Die Anzahl von Inhabern einer Nicht-EU-Fahrerlaubnis hat sich im Zeitraum von 2014 bis 2018 verdreifacht. In Deutschland haben laut Tüv Rheinland ungefähr 100 000 Personen eine Umschreibung zu einem deutschen Führerschein ins Auge gefasst. 14 447 bei Tüv Rheinland. Innerhalb dieses Rahmens liege die Durchfallquote bei 43 Prozent.

Die Prüfung ist eine Momentaufnahme. Eine kleine Unachtsamkeit kann es schon gewesen sein. Und die Tücken lauern überall. Zum Beispiel an der Dillinger Hütte. Das Andreaskreuz ist schon von Weitem zu erkennen. Auch schon von Weitem zu sehen: Das Tor, das die Schienen blockiert. Die Gleise sind verwittert, hier fährt längst kein Zug mehr. Und doch: Das Andreaskreuz ist da, Iwona Raphael muss langsam machen. „Zweiter Gang“, erinnert Mühlast und tippt auf den Schaltknauf. „Und was viele Prüfer jetzt gerne machen, hier rechts abbiegen.“ Das zweite Andreaskreuz. Und als es gerade beginnt aus den Gedanken zu verschwinden, folgt das dritte Andreaskreuz. Hier fahren noch Züge.An der nächsten Kreuzung wartet „die Todsünde“. Wer ein Stoppschild überfährt, fällt durch. Keine Gnade. Iwona Raphael bremst ab. „Wir rollen noch, das ist tückisch. Man fährt langsam ran, denkt man steht ja fast und es kommt ja auch keiner und dann ist es passiert. Ruhig deutlicher bremsen. Drei Sekunden Stehen, dann gibt es keine Diskussion.“ Den Rat nimmt sie sich zu Herzen. An den nächsten Stoppschildern rutschen lose Taschen und Jacken vom Rücksitz, Detlef Mühlast muss kräftig Nicken.

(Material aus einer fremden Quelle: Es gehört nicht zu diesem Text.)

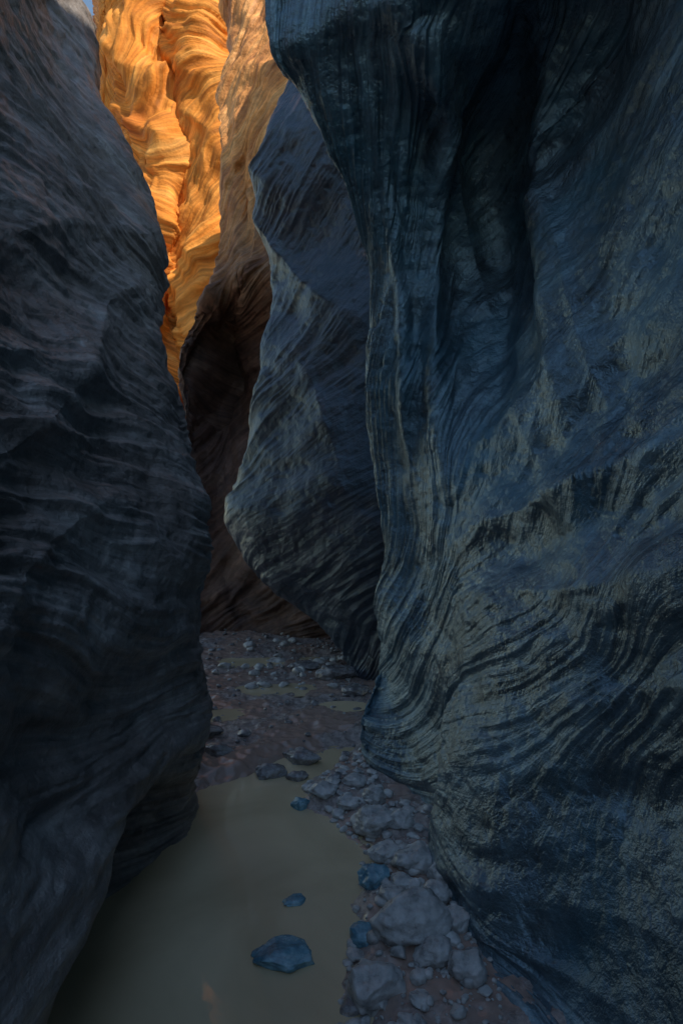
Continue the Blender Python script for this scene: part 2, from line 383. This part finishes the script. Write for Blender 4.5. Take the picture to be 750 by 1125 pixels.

Die Prüfung überwacht der Fahr­erlaubnisprüfer, und wer überwacht den Prüfer? In Polen, wirft die Fahrschülerin ein, ohne den Blick von der Straße zu wenden, werden Prüfungen videoüberwacht. Detlef Mühlast lacht, während die Fahrt Richtung McDonalds weitergeht. Das kann er sich in Deutschland nicht vorstellen. Hier auf dem Parkplatz der Fast-Food-Kette starten viele Prüfungen. In wenigen Monaten wird es hier auch für Iowna Raphael ernst. Zunächst steht noch die theoretische Prüfung aus. Die wird in Deutschland in zwölf Sprachen angeboten. „Ich wollte sie aber unbedingt auf Deutsch machen.“ Und Fahrlehrer Mühlast ist zuversichtlich, dass seine fleißige Schülerin das auch schafft.